### GIVEN EXERCISE
Show all lines from the listing below that contain "picture".

### DATA BLOCK
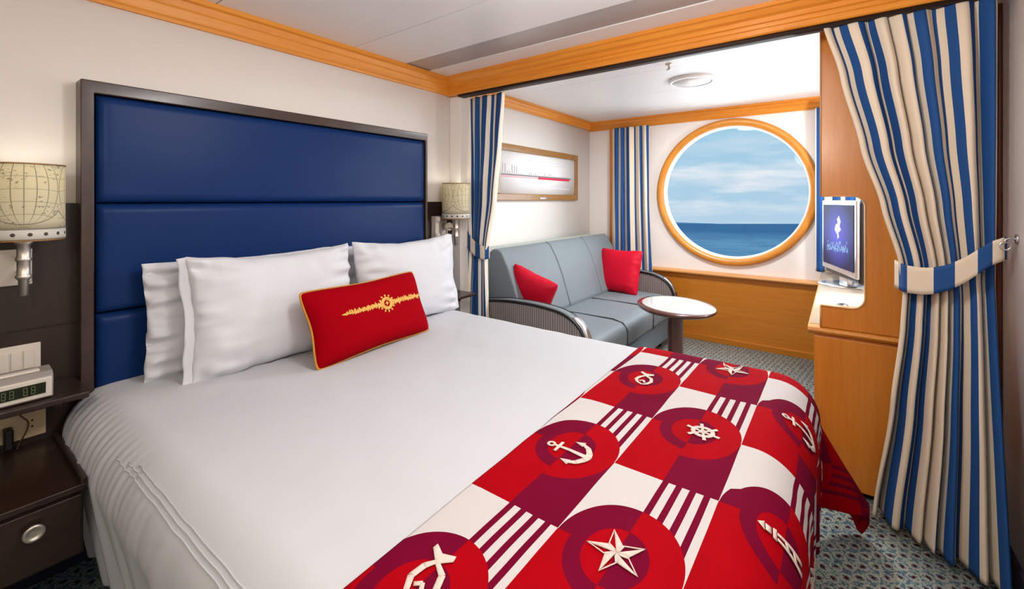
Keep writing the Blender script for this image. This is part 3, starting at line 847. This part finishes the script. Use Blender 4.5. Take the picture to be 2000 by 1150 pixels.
# switch plate
YP = YH-.022
sp = thing('light_switch', 'white double rocker switch plate on the dark panel above the clock', 'light switch', (.205, YP, .77))
boxo('plate', (.150, .256, YP-.008, YP, .722, .822), M['white_plastic'], sp, bevel=.002)
for xx in (.172, .200, .228): boxo('rocker', (xx-.012, xx+.012, YP-.012, YP-.007, .742, .802), M['white_plastic'], sp, bevel=.0015)
op = thing('wall_outlet', 'ivory socket plate with a black plug, below the alarm clock shelf', 'outlet', (.2, YP, .55))
boxo('plate', (.130, .268, YP-.008, YP, .510, .600), M['ivory_plastic'], op, bevel=.002)
bm = bmesh.new()
for dx_, dz_ in ((0, 0), (0, .02)): lathe_closed(bm, [(.003, YP-.0095), (.003, YP-.006)], 10, (.236+dx_, 0, .545+dz_), 'Y')
link('socket_hole', bm, M['dark'], op)
pg = boxo('power_plug', (.170, .192, YP-.05, YP-.008, .50, .565), M['black'], None, bevel=.006)
setp(pg, 'black power plug in the ivory socket under the shelf', 'plug')
bm = bmesh.new(); tube(bm, catmull([(.205, 2.06, .686), (.208, 2.13, .672), (.207, YP-.014, .60), (.226, YP-.012, .565), (.222, YP-.014, .535), (.205, YP-.014, .50), (.2, YP-.03, .492)], 8), .0022, 6)
setp(link('clock_cord', bm, plain('brown_cord', lin(96, 62, 34), .5)), 'thin brown cord hanging from the clock shelf past the socket plate', 'cord')
# wall telephone and reading light on the right panel
tp = thing('wall_telephone', 'pale wall telephone on the dark panel right of the headboard', 'telephone', (2.08, YP, 1.12))
boxo('phone_base', (2.036, 2.124, YP-.02, YP, 1.035, 1.195), M['grey_plastic'], tp, bevel=.006)
bm = bmesh.new(); prism(bm, [(YP-.02, 1.04), (YP-.045, 1.045), (YP-.05, 1.07), (YP-.036, 1.085), (YP-.036, 1.15), (YP-.05, 1.165), (YP-.045, 1.19), (YP-.02, 1.195)], 2.05, 2.082, 'X')
link('handset', bm, M['white_plastic'], tp, bevel=.005)
rl = thing('reading_light', 'small round white reading light beside the telephone', 'reading light', (2.15, YP, 1.14))
bm = bmesh.new(); lathe_closed(bm, [(.026, YP), (.026, YP-.012), (.012, YP-.018), (.010, YP-.03)], 24, (2.15, 0, 1.155), 'Y'); link('wall_mount', bm, M['grey_plastic'], rl)
bm = bmesh.new(); lathe_closed(bm, [(.014, YP-.02), (.022, YP-.026), (.028, YP-.06), (.026, YP-.062), (.018, YP-.05)], 24, (2.155, 0, 1.122), 'Y'); link('lamp_head', bm, M['white_plastic'], rl)

# ------------------------------------------------------------------ curtains
def curtain(name, yl, yr, ztop, zbot, Xf, amp, pleats, mat, label, seed, nu=200, nv=90, warp=.22):
    def f(s, t):
        z = ztop+(zbot-ztop)*t
        a, b = yl(z), yr(z)
        ph = 2*PI*(pleats*s+warp*math.sin(2*PI*1.7*s+seed)+.15*noise.noise(Vector((s*6, z*1.1, seed))))
        A = amp(z)*(.75+.5*noise.noise(Vector((s*4, seed, z*.8)))+.15)
        y_ = a+(b-a)*s+.11*abs(b-a)/pleats*math.sin(ph+PI/2+.6)
        return (Xf(s, z)-A*math.sin(ph)+.12*A*math.sin(2*ph+1), y_, z)
    bm = bmesh.new(); sheet(bm, nu, nv, f, lambda s, t: (s, t))
    o = link(name, bm, mat, solid=.003); setp(o, label, 'curtain'); return o, f
def amp_r(z):
    a = interp([(0, .045), (.5, .032), (.9, .020), (1.04, .016), (1.2, .02), (1.7, .025), (1.97, .022), (2.02, .012)], z); return a
ylr = lambda z: interp([(0, -.10), (.05, -.105), (.49, -.159), (.81, -.189), (.95, -.195), (1.056, -.183), (1.28, -.129), (1.507, -.066), (1.8, 0.0), (2.03, .06)], z)
yrr = lambda z: interp([(0, -.440), (1.05, -.434), (2.03, -.432)], z)
def Xr(s, z):
    b = interp([(0, 2.25), (1.0, 2.262), (1.3, 2.255), (2.03, 2.245)], z)
    lo = max(0, (1.0-z))
    return b+lo*(.10*(1-s)**1.5-.15*s)
rcur, rf = curtain('curtain', ylr, yrr, 2.018, .035, Xr, amp_r, 6.6, M['stripe_r'], 'big blue and cream striped curtain tied back on the right', 1.3, 320, 120)
# gathered heading tape on top
def tieback(name, pts, h0, h1, mat, parent, lbl, depth=.004):
    P = catmull(pts, 10); n = len(P)-1
    def f(s, t):
        k = s*n; i = min(int(k), n-1); p = P[i].lerp(P[i+1], k-i)
        hh = interp([(0, h0), (1, h1)], s)
        return (p.x, p.y, p.z+(t-.5)*hh)
    bm = bmesh.new(); sheet(bm, n*2, 6, f, lambda s, t: (s, t))
    o = link(name, bm, mat, parent, solid=depth); setp(o, lbl); return o
tb = tieback('tieback', [(2.31, -.176, 1.010), (2.262, -.186, 1.008), (2.212, -.20, 1.006), (2.196, -.25, 1.005), (2.192, -.30, 1.020), (2.190, -.345, 1.050), (2.186, -.385, 1.088), (2.184, -.415, 1.118), (2.190, -.440, 1.132), (2.21, -.455, 1.138)], .108, .075, M['stripe_tie'], rcur, 'striped cloth tieback band')
bm = bmesh.new()
ringp = [(2.186, -.448+.013*math.cos(2*PI*k/16), 1.146+.013*math.sin(2*PI*k/16)) for k in range(16)]
tube(bm, ringp, .0026, 8, closed=True); link('eyelet', bm, M['silver'], tb)
hk = thing('curtain_hook', 'small metal tieback hook on the right wall beside the big curtain', 'hook', (2.19, YR, 1.16))
bm = bmesh.new(); lathe_closed(bm, [(.016, YR), (.016, YR+.005), (.006, YR+.008)], 20, (2.19, 0, 1.17), 'Y'); link('wall_plate', bm, M['silver'], hk)
bm = bmesh.new(); tube(bm, catmull([(2.19, YR+.006, 1.17), (2.188, YR+.018, 1.173), (2.186, YR+.030, 1.166), (2.186, YR+.031, 1.154)], 6), .0035, 8); link('hook_arm', bm, M['silver'], hk)

yll = lambda z: interp([(.5, 2.145), (.92, 2.115), (1.0, 2.115), (1.25, 2.135), (2.03, 2.175)], z)+.0
yrl = lambda z: interp([(.4, 1.93), (.54, 1.935), (.90, 1.945), (.99, 1.93), (1.3, 1.865), (1.7, 1.82), (2.03, 1.79)], z)
lcur, lf = curtain('curtain', yll, yrl, 2.018, .03, lambda s, z: 2.335, lambda z: interp([(0, .02), (.95, .014), (1.5, .022), (2.03, .014)], z), 3.7, M['stripe_l'],
                   'narrow blue and cream striped curtain behind the right wall lamp, tied with a chequered band', 2.1, 160, 90)
tieback('tieback', [(2.33, 2.150, 1.045), (2.305, 2.10, 1.03), (2.300, 2.06, .995), (2.302, 2.0, .955), (2.312, 1.95, .942), (2.345, 1.925, .945)], .12, .085, mat_stripes('striped_tieback_small', 3.5, duty=.5, ph=.1), lcur, 'chequered tieback band')
wcur, wf = curtain('curtain', lambda z: 1.878, lambda z: interp([(.4, 1.46), (1.3, 1.49), (2.03, 1.50)], z), 2.035, .30, lambda s, z: 4.28, lambda z: .02, 4.6, M['stripe_w'],
                   'straight striped curtain left of the porthole, behind the sofa', 4.0, 160, 50)
curtain('curtain', lambda z: .15, lambda z: -.40, 2.035, .735, lambda s, z: 4.27, lambda z: .022, 8, M['stripe_l'], 'striped curtain right of the porthole, glimpsed above the television', 5.0, 160, 40)

# ------------------------------------------------------------------ picture on the alcove wall
pc = thing('framed_picture', 'framed print of a red-hulled ocean liner above the sofa', 'picture', (3.43, YH, 1.53))
bm = bmesh.new()
x0, x1, z0, z1 = 2.72, 4.082, 1.298, 1.762; fw = .056
for d in ((x0, x1, 2.17, YH, z1-fw, z1), (x0, x1, 2.17, YH, z0, z0+fw), (x0, x0+fw, 2.17, YH, z0+fw, z1-fw), (x1-fw, x1, 2.17, YH, z0+fw, z1-fw)): box(bm, *d)
link('frame', bm, M['frame_gold'], pc, bevel=.006)
boxo('print', (x0+fw-.005, x1-fw+.005, 2.185, 2.195, z0+fw-.005, z1-fw+.005), M['paper'], pc, bevel=0)
boxo('name_plate', (3.36, 3.46, 2.166, 2.172, 1.308, 1.326), M['silver'], pc, bevel=.001)
def strip(name, x_0, x_1, z_0, z_1, m, taper=0):
    bm = bmesh.new(); prism(bm, [(x_0, z_0), (x_1-taper, z_0), (x_1, z_1), (x_0, z_1)], 2.1835, 2.186, 'Y'); return link(name, bm, m, pc, smooth=False)
strip('hull_lower', 3.35, 3.93, 1.487, 1.507, M['print_red'], .02); strip('hull_lower', 2.80, 3.35, 1.492, 1.502, plain('pink_ink', lin(214, 150, 160), .6), 0)
strip('hull_upper', 2.80, 3.95, 1.507, 1.516, M['print_dark']); 
bm = bmesh.new(); rnd = random.Random(2)
for k in range(34):
    xx = 2.82+k*.032; hh = rnd.choice([.006, .01, .014, .03]) if k > 6 else rnd.uniform(.02, .09)
    prism(bm, [(xx, 1.514), (xx+.032, 1.514), (xx+.032, 1.519), (xx+.012, 1.519), (xx+.012, 1.516+hh), (xx, 1.516+hh)], 2.1838, 2.186, 'Y')
bmesh.ops.remove_doubles(bm, verts=bm.verts[:], dist=1e-5); link('superstructure', bm, M['print_grey'], pc, smooth=False)
for zz, a, b in ((1.645, 3.2, 3.72), (1.62, 3.1, 3.9), (1.415, 3.05, 3.45), (1.405, 3.5, 3.92), (1.43, 3.1, 3.3)):
    strip('caption_line', a, b, zz, zz+.006, M['print_pale'])
for k in range(7): strip('porthole_mark', 3.0+k*.06, 3.014+k*.06, 1.462, 1.472, M['print_pale'])

# ------------------------------------------------------------------ sofa
so = thing('sofa', 'grey three-seat sofa with ribbed curved arms against the alcove wall', 'sofa', (3.25, 1.75, 0))
SX = [2.455, 2.965, 3.50, 4.025]
boxo('sofa_base', (2.46, 4.02, 1.235, 2.12, .06, .265), plain('blue_lit_upholstery', lin(124, 146, 160), .5, var=.04), so, bevel=.02)  # bluish light on the base front is put into its colour
for xx, yy in ((2.5, 1.3), (3.97, 1.3), (2.5, 2.06), (3.97, 2.06)):
    bm = bmesh.new(); lathe_closed(bm, [(.02, 0), (.025, .065)], 16, (xx, yy, 0)); link('foot', bm, M['black'], so)
for a, b in zip(SX, SX[1:]):
    prof = [(1.76, .28), (1.205, .272), (1.192, .29), (1.188, .37), (1.200, .415), (1.235, .442), (1.30, .452), (1.55, .458), (1.80, .452)]
    bm = bmesh.new(); prism(bm, prof, a+.002, b-.002, 'X'); sc_o = link('seat_cushion', bm, M['sofa'], so, bevel=.016, seg=3)
    bm = bmesh.new()
    tube(bm, [(a+.008, 1.75, .452), (a+.008, 1.30, .454), (a+.008, 1.225, .436), (a+.008, 1.192, .39), (a+.008, 1.194, .275)], .004, 6)
    tube(bm, [(a, 1.197, .272), (b, 1.197, .272)], .005, 6)
    link('piping', bm, M['sofa_pipe'], sc_o)
BXS = [2.455, 3.12, 3.72, 4.235]
for a, b in zip(BXS, BXS[1:]):
    prof = [(1.90, .40), (1.735, .44), (1.725, .47), (1.755, .56), (1.80, .70), (1.86, .84), (1.915, .935), (1.955, .957), (2.0, .95), (2.03, .92), (2.03, .42)]
    bm = bmesh.new(); prism(bm, prof, a+.002, b-.002, 'X'); bc = link('back_cushion', bm, M['sofa'], so, bevel=.018, seg=3)
    bm = bmesh.new(); tube(bm, [(b, 1.735, .47), (b, 1.765, .56), (b, 1.81, .70), (b, 1.868, .84), (b, 1.92, .93), (b, 1.958, .953)], .005, 6); link('piping', bm, M['sofa_pipe'], bc)
boxo('back_frame', (2.46, 4.235, 2.02, 2.178, .1, .945), plain('pale_grey_back', lin(176, 184, 176), .6), so, bevel=.03, seg=3)
ARM = [(2.10, .12), (2.10, .575), (1.98, .598), (1.80, .618), (1.62, .622), (1.48, .614), (1.38, .598), (1.30, .565), (1.245, .515), (1.215, .45), (1.20, .38), (1.20, .12)]
for a, b, nm in ((2.372, 2.445, 'left'), (4.10, 4.17, 'right')):
    bm = bmesh.new(); prism(bm, ARM, a, b, 'X')
    ar = link('arm', bm, M['ribs'], so, smooth=False); setp(ar, 'ribbed grey-brown curved side panel')
    top_ = catmull([(0, p[0], p[1]) for p in ARM[1:-1]], 6)
    for xx in (a, b):
        bm = bmesh.new(); tube(bm, [(xx, p.y, p.z+.004) for p in top_], .010, 8); setp(link('arm_edging', bm, M['black'], ar), 'black edging')
    bm = bmesh.new(); V = sheet(bm, len(top_)-1, 1, lambda s, t: (a+(b-a)*t, top_[round(s*(len(top_)-1))].y, top_[round(s*(len(top_)-1))].z+.008)); link('arm_top', bm, M['sofa'], ar, solid=.006)
    bm = bmesh.new()
    pts = [p for p in top_ if 1.21 < p.y < 1.315]
    V = sheet(bm, len(pts)-1, 1, lambda s, t: (a+.004+(b-a-.008)*t, pts[round(s*(len(pts)-1))].y-.006, pts[round(s*(len(pts)-1))].z+.016))
    setp(link('arm_plate', bm, M['silver'], ar, solid=.004), 'polished metal plate at the arm front')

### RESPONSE
Keep writing the Blender script for this image. This is part 3, starting at line 847. This part finishes the script. Use Blender 4.5. Take the picture to be 2000 by 1150 pixels.
# ------------------------------------------------------------------ picture on the alcove wall
pc = thing('framed_picture', 'framed print of a red-hulled ocean liner above the sofa', 'picture', (3.43, YH, 1.53))